Starting close to the edge of the rice paper nearest to you, start to make a narrow layer of filling along that horizontal edge, using a one-eighth portion of carrot, cucumber, pepper, almonds, chia seeds, mint and coriander/cilantro on top. Pick up the lower edge of the rice paper and tuck it over the filling, then, using flat hands, make one rolling movements to cover the filling in same of the rice paper. Tuck in the sides and roll again tightly to finish.

Put the rice paper roll on one quarter of a non sheet and roll it up in the nori sheet. Leave to one side and repeat with the remaining rice paper sheets. Cut each roll in half and serve with dipping sauce.
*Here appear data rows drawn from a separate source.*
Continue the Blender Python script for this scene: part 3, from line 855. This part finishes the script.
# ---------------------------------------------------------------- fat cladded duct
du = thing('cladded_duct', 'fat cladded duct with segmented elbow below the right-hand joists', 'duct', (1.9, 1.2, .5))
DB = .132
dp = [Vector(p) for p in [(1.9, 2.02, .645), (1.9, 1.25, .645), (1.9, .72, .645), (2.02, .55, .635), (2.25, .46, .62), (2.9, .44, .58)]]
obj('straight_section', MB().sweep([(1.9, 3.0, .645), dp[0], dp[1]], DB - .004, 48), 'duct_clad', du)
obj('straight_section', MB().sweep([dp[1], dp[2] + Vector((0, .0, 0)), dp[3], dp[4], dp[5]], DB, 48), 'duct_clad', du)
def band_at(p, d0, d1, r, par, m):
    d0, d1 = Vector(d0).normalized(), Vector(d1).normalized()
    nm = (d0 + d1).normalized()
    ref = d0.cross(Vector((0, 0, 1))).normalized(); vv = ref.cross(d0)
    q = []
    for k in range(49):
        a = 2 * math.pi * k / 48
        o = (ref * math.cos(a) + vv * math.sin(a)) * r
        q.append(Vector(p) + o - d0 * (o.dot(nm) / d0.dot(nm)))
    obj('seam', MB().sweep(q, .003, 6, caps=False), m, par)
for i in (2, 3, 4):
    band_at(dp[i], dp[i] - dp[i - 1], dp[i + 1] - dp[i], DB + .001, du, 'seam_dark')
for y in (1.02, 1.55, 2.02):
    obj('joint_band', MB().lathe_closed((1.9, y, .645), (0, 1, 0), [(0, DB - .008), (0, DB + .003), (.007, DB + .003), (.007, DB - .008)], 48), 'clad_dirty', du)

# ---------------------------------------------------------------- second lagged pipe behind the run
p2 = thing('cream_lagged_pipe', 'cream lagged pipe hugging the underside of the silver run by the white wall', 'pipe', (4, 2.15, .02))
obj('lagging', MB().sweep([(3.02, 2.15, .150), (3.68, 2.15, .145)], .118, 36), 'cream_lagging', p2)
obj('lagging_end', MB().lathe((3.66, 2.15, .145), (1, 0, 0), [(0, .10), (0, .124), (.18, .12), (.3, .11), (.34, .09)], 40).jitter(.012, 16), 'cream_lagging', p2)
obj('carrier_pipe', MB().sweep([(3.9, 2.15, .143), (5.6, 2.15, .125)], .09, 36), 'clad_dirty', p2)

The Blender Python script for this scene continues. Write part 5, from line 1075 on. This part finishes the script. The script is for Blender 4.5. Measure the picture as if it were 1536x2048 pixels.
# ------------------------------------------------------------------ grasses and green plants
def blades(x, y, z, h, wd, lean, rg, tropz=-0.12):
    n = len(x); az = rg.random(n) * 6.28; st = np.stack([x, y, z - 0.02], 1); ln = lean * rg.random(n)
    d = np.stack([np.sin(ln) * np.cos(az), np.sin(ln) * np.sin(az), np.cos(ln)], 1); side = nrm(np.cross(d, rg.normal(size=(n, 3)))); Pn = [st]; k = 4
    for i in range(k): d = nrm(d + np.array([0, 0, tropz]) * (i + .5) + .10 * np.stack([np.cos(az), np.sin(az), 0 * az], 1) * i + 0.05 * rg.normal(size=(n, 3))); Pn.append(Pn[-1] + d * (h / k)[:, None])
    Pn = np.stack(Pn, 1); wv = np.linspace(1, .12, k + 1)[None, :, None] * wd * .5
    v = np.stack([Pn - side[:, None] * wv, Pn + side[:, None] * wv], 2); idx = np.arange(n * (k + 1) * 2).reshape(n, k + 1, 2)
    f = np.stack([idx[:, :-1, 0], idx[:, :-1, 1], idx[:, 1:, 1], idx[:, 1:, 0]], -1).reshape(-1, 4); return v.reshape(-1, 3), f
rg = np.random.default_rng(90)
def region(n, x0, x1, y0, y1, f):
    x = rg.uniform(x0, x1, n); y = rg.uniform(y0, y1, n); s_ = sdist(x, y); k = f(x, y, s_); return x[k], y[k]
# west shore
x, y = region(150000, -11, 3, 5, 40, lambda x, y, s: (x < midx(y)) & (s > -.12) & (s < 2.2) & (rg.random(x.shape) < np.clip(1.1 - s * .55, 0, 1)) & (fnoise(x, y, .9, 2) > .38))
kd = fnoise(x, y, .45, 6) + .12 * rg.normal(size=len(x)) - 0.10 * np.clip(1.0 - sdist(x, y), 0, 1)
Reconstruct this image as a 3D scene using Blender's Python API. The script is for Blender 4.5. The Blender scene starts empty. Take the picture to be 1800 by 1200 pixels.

Mixed Bean and Tomato Chilli

Here, mixed beans, fiery red chilli and plenty of freshly chopped coriander are simmered in a tomato sauce to make a delicious vegetarian chilli. Always a popular dish.chilli can be served with a variety of accompaniments-choose from baked potatoes, baked potatoes,baked rice, crusty bread or tortillas. Garnish with slices of tomato, chopped celery or sweet (bell) pepper and top with natural (plain) non dairy yogurt.


400g/14oz jar tomato and herb sauce

2x400g/14oz cans mixed beans, drained and rinsed

1 fresh red chilli

Large handful of fresh coriander (cilantro


1.Pour the tomato sauce and mixed beans into a pan. Seed and thinly slice the chilli, then add it to the pan. Reserve a little of the coriander, chop the remainder and add it to the pan.

2. Bring the mixture to the boil, reduce the heat. Cover and simmer gently for 10 minuets. Stir the mixture occasionally and add a dash of water if the sauce starts to dry out.

3. Ladle the chilli into warmed Individual serving bowls and top with a spoonful of yogurt to serve.